Config: configs/recipes/recipe-k-final-artifact.yaml

Success gate (AC-022): ≥85% HumanEval, ≥82% HumanEval+, ≥80% MBPP

Hypothesis H4: INT4 quantization loses <2% pass@1 (AC-023). Current Q4K model already at 85.37% — INT4 from FP16 intermediate may differ.

9.12 Recipe L: "DPO Alignment" (PMAT-008)

Target: Align 7B model on HumanEval preference pairs to improve borderline problem accuracy, targeting MBPP 76.2% → 78-80%.

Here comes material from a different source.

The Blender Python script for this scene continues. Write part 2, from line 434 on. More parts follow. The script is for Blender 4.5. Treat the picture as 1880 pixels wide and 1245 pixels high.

# Step 1: Generate preference pairs from N-sampling eval (PMAT-014)
make generate-preference-pairs \
    WORK_DIR=/tmp/nsample-workdir \
    OUTPUT=data/preference-pairs.jsonl

# Step 2: DPO fine-tune on preference pairs
apr finetune checkpoints/qwen2.5-coder-7b-instruct-q4k.apr \
    --method dpo --data data/preference-pairs.jsonl \
    --rank 16 --lr 5e-5 --epochs 3 --beta 0.1 \
    -o checkpoints/qwen-7b-dpo-adapter/

# Step 3: Merge adapter into base model
apr finetune checkpoints/qwen2.5-coder-7b-instruct-q4k.apr \
    --merge --adapter checkpoints/qwen-7b-dpo-adapter/ \
    -o checkpoints/qwen-7b-dpo-merged.apr

# Step 4: Quantize
apr quantize checkpoints/qwen-7b-dpo-merged.apr \
    --scheme q4k -o checkpoints/qwen-7b-dpo-q4k.apr

# Step 5: Evaluate on HumanEval and MBPP
make eval-humaneval CHECKPOINT=checkpoints/qwen-7b-dpo-q4k.apr
make eval-mbpp CHECKPOINT=checkpoints/qwen-7b-dpo-q4k.apr

Config: configs/recipes/recipe-l-dpo-alignment.yaml

Contract: contracts/dpo-alignment.yaml v2.0 (5 falsification tests, MBPP improvement target)

Success gates: MBPP ≥ 78% (DPO target), HumanEval ≥ 84% (no-regression)

Hypothesis H5: DPO on N-sampling preference pairs closes 2-3pp of the MBPP gap by aligning the model on borderline coding problems where it sometimes succeeds and sometimes fails.